Talented, ambitious, and outspoken, Patsy Cline (Jessica Lange) made her own way, on her own terms in the male-dominated music business in the 1950s. One of the earliest cross-over singers from country music to pop, her exceptional voice and spirit found her at the top of the charts by the time was 30. In SWEET DREAMS, Patsy's personal story -- the rags-to-riches climb; the passionate yet volatile marriage to Charlie Dick (Ed Harris), the man she called "the great love of her life"; and her tragic early death -- is dramatized as her music plays throughout, providing an exhilarating look at a very gifted artist.

Is it any good?

There's lots of music, all of the original Patsy Cline vocals with Jessica Lange's terrific visual performances, as well as other hits of the 1950s and '60s. Lange was Oscar-nominated for a very demanding role and Ed Harris is stunning as Charlie Dick, the passionate heel Patsy couldn't or wouldn't break free of.

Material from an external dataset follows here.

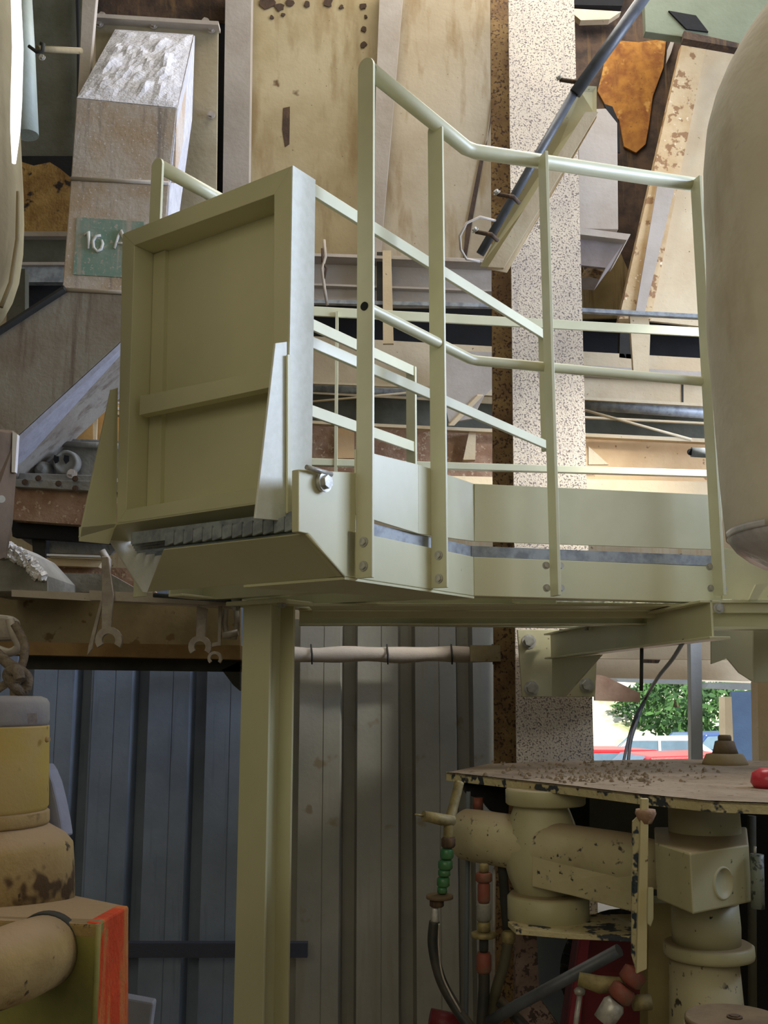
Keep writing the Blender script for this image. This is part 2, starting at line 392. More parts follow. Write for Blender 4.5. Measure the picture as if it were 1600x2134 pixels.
# toe boards
def toe(x0, y0, y0b, x1, y1, y1b, a, t, inn):
    part('toe_board', MB().prism([V(x0, y0, a, t), V(x1, y1, a, t), V(x1, y1b, a, t), V(x0, y0b, a, t)], inn * .006), railm, gr, .001)
Ai = AS - w * .001
toe(742, 936, 1072, 872, 968, 1112, Ai, u, w)
toe(872, 968, 1112, 988, 1008, 1128, Ai, u, w)
toe(989, 1008, 1128, 1505, 1032, 1146, BS - n2 * .001, d2, n2)

# back rail across the far edge
br = thing('rear_guard_rail', 'pale flat-bar guard rail along the far edge of the platform', 'railing', (FL.x, FL.y, ZG))
q0, q1 = P(600, 646, 4.12), P(1560, 698, 4.45)
part('hand_rail', MB().beam(q0, q1, (0, 0, .042), (0, .012, 0)), railm, br, .002)
q2, q3 = P(600, 962, 4.12), P(1560, 990, 4.45)
part('mid_rail', MB().beam(q2, q3, (0, 0, .03), (0, .03, 0)), railm, br, .003)
for x in (FL.x + .08, FR.x - .05):
    part('post', MB().box((x, FL.y + .02 + (x - FL.x) * .18, (ZG + q0.z) / 2), .012, .045, q0.z - ZG), railm, br)

# left rail
lr = thing('side_guard_rail', 'short cream tube guard rail rising behind the left corner of the panel gate', 'railing', (LF.x, LF.y, ZG))
LA = P(338, 330, 2.86); LA.z = 0
upright(LA, w, u, .047, .009, ZB, zr + .006, railm, lr, ())
part('toe_board', MB().prism([vec(*(LF + u * .12)[:2], ZT + .005), vec(*(LF + u * 1.25)[:2], ZT + .005), vec(*(LF + u * 1.25)[:2], ZT + .16), vec(*(LF + u * .12)[:2], ZT + .16)], w * .006), railm, lr)
part('hand_rail', MB().tube([vec(*(LA + off + u * .006)[:2], zr - .016), vec(*(LA + off + u * .42)[:2], zr - .016)], .0215, 20), railm, lr)

# ------------------------------------------------------------ the panel gate
gt = thing('panel_gate', 'cream steel panel gate with recessed back and two side arms, at the platform end', 'gate', (C.x, C.y, ZG))
C3 = vec(C.x, C.y)
def Fp(px, py, back=0): return V(px, py, C3 + u * back, w)
TL, TR, BR, BL = Fp(255, 487), Fp(608, 345), Fp(603, 1040), Fp(243, 1093)
BR = vec(C3.x, C3.y, BR.z); TR = vec(C3.x, C3.y, TR.z)
iTL, iTR, iBR, iBL = Fp(280, 511), Fp(571, 405), Fp(568, 1008), Fp(263, 1062)
DP = .085
t_ = .006
# hollow-backed frame: face lips, with inner returns along the depth
for nm, a, b, c_, d_ in (('frame_rail', TL, TR, iTR, iTL), ('frame_rail', BL, BR, iBR, iBL)):
    part(nm, MB().prism([a, b, c_, d_], u * DP), paint, gt, .0015)
for a, b, c_, d_ in ((TL, iTL, iBL, BL), (TR, iTR, iBR, BR)):
    part('frame_stile', MB().prism([a, b, c_, d_], u * DP), paint, gt, .0015)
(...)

However, despite the exuberance and joy of the music and the very colorful look at a time past, the movie tells a tragic story with serious issues (alcoholism, domestic abuse) about the sometimes devastating unpredictability of life.

Talk to your kids about ...

  • Families can talk about biographical movies. How can we determine what is true and/or what has been made up to make the story more dramatic or interesting? Does it matter? If it does, what resources are available to you to get the full story?

  •  Did watching this film make you more aware of the dangers of alcoholism? How did Charlie's drinking affect Patsy and her family?

  • There's lots of swearing and profanity in this film. In this case, is it an effective way to give the viewer a vivid picture of the characters and the emotions they're feeling? What would the film be like without the swearing?